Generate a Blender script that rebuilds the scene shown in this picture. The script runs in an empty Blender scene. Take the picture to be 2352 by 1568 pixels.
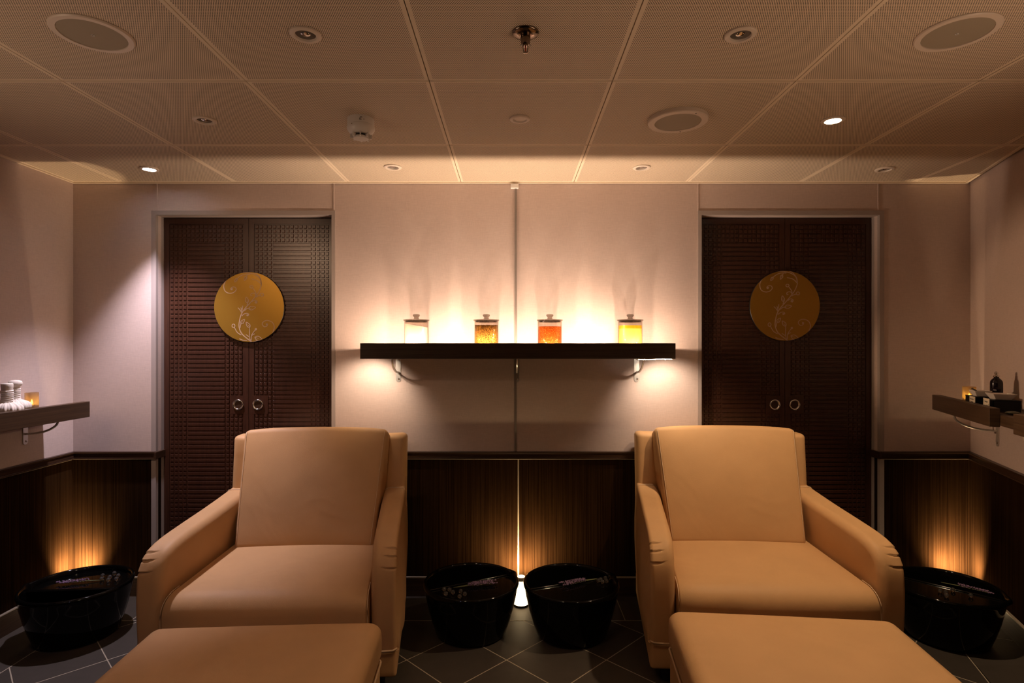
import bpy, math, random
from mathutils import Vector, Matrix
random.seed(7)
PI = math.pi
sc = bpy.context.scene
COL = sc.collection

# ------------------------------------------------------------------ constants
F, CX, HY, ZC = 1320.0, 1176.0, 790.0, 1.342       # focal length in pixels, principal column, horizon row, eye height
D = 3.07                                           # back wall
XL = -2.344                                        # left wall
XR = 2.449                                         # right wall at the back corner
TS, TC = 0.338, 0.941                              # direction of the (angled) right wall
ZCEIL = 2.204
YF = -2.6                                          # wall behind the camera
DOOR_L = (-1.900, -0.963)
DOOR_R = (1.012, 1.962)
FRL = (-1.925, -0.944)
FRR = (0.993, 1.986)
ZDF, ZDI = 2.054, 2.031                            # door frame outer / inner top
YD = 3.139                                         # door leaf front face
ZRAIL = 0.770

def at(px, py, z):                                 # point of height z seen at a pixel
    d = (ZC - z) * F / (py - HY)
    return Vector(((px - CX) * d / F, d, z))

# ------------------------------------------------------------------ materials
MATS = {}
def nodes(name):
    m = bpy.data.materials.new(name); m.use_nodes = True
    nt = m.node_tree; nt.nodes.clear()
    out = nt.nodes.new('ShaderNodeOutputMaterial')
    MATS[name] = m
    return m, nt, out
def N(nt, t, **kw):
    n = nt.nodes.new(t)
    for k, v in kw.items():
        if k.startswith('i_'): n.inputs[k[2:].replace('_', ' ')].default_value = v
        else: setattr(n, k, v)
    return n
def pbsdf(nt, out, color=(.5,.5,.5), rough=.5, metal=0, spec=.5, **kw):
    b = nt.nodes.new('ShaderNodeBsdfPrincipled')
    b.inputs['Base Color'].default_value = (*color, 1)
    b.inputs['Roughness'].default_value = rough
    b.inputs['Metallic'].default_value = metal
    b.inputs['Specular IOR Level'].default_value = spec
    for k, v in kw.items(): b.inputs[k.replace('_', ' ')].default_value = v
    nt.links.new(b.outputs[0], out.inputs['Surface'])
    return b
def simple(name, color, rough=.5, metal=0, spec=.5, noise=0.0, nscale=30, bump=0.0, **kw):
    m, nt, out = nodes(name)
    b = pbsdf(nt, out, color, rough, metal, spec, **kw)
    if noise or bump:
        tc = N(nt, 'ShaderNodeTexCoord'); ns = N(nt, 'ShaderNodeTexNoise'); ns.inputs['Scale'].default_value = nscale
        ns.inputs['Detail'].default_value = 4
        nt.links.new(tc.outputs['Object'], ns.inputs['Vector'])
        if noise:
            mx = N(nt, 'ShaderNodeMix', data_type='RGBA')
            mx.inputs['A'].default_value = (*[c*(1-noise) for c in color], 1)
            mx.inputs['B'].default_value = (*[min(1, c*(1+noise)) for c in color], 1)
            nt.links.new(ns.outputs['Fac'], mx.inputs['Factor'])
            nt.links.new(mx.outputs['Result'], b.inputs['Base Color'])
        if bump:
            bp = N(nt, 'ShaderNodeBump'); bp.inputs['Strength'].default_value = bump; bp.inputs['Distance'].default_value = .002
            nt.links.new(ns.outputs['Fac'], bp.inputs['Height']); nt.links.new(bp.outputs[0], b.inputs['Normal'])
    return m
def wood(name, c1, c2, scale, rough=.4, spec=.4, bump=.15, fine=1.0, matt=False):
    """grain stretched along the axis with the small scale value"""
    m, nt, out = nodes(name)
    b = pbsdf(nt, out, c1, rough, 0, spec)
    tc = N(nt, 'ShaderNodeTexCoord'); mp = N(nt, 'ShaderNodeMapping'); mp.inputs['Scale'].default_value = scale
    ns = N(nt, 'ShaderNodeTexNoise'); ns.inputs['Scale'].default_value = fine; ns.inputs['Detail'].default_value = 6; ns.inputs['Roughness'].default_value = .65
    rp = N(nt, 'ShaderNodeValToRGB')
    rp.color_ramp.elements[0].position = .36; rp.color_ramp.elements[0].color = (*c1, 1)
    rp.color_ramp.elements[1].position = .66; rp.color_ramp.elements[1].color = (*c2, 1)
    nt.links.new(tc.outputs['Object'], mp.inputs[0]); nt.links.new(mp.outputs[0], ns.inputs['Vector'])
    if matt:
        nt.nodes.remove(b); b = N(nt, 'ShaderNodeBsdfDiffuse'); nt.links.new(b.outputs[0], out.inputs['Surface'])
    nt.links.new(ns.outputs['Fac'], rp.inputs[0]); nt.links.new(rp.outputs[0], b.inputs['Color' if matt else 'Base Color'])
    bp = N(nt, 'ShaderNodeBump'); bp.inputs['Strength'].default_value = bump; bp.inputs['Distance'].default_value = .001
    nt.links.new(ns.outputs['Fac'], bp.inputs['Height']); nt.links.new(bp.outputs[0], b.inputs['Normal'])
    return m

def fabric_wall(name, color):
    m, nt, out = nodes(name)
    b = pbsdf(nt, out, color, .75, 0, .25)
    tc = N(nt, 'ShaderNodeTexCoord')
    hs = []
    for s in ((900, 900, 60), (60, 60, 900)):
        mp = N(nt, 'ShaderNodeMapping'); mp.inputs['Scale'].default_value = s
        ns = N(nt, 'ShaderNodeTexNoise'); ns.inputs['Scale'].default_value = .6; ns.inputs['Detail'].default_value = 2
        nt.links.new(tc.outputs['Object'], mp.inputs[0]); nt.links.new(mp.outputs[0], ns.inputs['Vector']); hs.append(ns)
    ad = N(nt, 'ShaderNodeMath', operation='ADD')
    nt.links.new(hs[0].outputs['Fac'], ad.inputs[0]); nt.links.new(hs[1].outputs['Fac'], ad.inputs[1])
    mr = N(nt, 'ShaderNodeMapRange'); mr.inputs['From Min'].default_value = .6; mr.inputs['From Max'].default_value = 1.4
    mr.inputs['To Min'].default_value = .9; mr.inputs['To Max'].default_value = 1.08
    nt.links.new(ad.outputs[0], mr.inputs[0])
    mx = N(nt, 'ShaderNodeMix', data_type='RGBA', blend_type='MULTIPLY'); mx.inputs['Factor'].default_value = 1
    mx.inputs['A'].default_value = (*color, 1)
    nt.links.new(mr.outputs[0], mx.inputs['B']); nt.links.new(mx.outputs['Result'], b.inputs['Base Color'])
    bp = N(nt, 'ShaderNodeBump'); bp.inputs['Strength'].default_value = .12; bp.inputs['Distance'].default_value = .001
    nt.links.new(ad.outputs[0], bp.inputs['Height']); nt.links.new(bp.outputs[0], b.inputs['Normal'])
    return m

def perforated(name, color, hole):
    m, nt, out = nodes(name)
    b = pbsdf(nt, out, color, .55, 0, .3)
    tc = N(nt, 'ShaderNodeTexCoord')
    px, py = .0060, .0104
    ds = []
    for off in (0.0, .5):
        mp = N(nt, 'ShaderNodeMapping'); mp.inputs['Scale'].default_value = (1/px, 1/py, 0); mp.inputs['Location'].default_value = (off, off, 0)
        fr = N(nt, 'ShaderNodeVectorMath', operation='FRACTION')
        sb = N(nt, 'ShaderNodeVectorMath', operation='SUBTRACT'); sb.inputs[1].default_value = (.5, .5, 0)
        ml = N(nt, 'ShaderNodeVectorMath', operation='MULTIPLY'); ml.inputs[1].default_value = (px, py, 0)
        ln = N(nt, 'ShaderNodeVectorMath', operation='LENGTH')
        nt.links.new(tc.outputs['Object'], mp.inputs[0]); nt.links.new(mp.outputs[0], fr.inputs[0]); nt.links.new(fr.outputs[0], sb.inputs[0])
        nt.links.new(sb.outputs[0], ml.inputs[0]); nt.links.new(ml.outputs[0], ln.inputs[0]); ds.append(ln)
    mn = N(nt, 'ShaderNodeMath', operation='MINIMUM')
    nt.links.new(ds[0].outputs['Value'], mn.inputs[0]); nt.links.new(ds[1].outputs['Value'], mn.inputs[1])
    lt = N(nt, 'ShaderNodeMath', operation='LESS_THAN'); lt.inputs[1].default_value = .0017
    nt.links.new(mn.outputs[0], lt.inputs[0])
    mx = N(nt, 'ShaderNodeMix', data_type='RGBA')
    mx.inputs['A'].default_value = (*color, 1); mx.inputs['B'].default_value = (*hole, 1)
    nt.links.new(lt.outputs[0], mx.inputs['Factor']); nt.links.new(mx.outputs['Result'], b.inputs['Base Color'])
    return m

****

To do: Repeat, with no pictures, each line from the beginning of the data through the line containing "return Vector(((px - CX) * d / F, d, z))", inclusive.

Solution to the exercise:
Generate a Blender script that rebuilds the scene shown in this picture. The script runs in an empty Blender scene. Take the picture to be 2352 by 1568 pixels.
import bpy, math, random
from mathutils import Vector, Matrix
random.seed(7)
PI = math.pi
sc = bpy.context.scene
COL = sc.collection

# ------------------------------------------------------------------ constants
F, CX, HY, ZC = 1320.0, 1176.0, 790.0, 1.342       # focal length in pixels, principal column, horizon row, eye height
D = 3.07                                           # back wall
XL = -2.344                                        # left wall
XR = 2.449                                         # right wall at the back corner
TS, TC = 0.338, 0.941                              # direction of the (angled) right wall
ZCEIL = 2.204
YF = -2.6                                          # wall behind the camera
DOOR_L = (-1.900, -0.963)
DOOR_R = (1.012, 1.962)
FRL = (-1.925, -0.944)
FRR = (0.993, 1.986)
ZDF, ZDI = 2.054, 2.031                            # door frame outer / inner top
YD = 3.139                                         # door leaf front face
ZRAIL = 0.770

def at(px, py, z):                                 # point of height z seen at a pixel
    d = (ZC - z) * F / (py - HY)
    return Vector(((px - CX) * d / F, d, z))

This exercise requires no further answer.